The sharpest reply to all this came from External Affairs Minister, S. Jaishankar, who when asked about the downgrading of India as a democratic country, rightly replied, “You use the dichotomy of democracy and autocracy. You want the truthful answer—it is hypocrisy. Because you have a set of self-appointed custodians of the world, who find it very difficult to stomach that somebody in India is not looking for their approval, is not willing to play the game they want it to be played. So they invent their rules, their parameters, they pass their judgements and then make out as though this is some kind of global exercise.”

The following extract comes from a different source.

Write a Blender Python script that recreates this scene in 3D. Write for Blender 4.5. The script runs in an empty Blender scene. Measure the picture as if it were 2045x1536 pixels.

The problem is that this narrative in the West is being fed from within India itself. It’s sad to see the Opposition, particularly Rahul Gandhi become a part of this narrative-mongering. In an interaction with a US university, the democratically elected MP from Wayanad, brazenly said, “yes democracy is weakening…even Gaddafi and Saddam allowed voting”. So, the gentleman who was until recently the president of a party that is the main political Opposition in India, a party that has ruled this country for eons, in one fell swoop brought India down to the level of two of the world’s worst dictatorships. Does he realise the implication of the message that he sent out to the world—that India is unfit to be in the company of big powers or be home to big business? Can “responsible”, senior leaders afford to be so casual in their comments? He even cast aspersions on the institution of the judiciary, saying that it is failing. According to him, even the Indian media is failing, a conclusion he arrived at apparently because the media does not give him enough airtime. Surely that is a strange claim, for even Rahul Gandhi would have noticed that whenever he is in the news, all media spotlights are on him. But for that he has to be in the news. Interestingly, to prove his point that democracy is failing, he claimed that his microphone is switched off when he speaks in Parliament. The allegation perhaps had to do with an incident in 2018 when a technical glitch made his microphone malfunction for a few seconds when he was speaking in Parliament. However, to red-flag that incident at an international forum as an instance of democracy being killed is a bit of a stretch. The irony of such claims is that it was one of his family members who muzzled democracy in the country by imposing Emergency and it is again his party, which is being accused of muzzling inner party democracy even in 2021.

Questions will naturally rise about the intention behind such comments. Doesn’t the Congress leader realise that casting of aspersions on Indian democracy will not go down well with the Indian voters? If the intent is to convince Indians that they do not have democracy because they have chosen the wrong leader, it’s unlikely to have any impact on the ground. For, democracy is a living breathing entity for Indians. And it is as perfect or imperfect as any other robustly democratic country with strongly functioning institutions. The failure of Rahul Gandhi’s party to win elections is not Indian democracy’s fault. He needs to look closer home for it.

Certain sections of the western world can make all sorts of claims about Indian democracy’s health. But Indians are intelligent enough to know that such claims are not true. Indians have nothing to be apologetic about. However, politicians definitely need to rise above politics when talking about India internationally.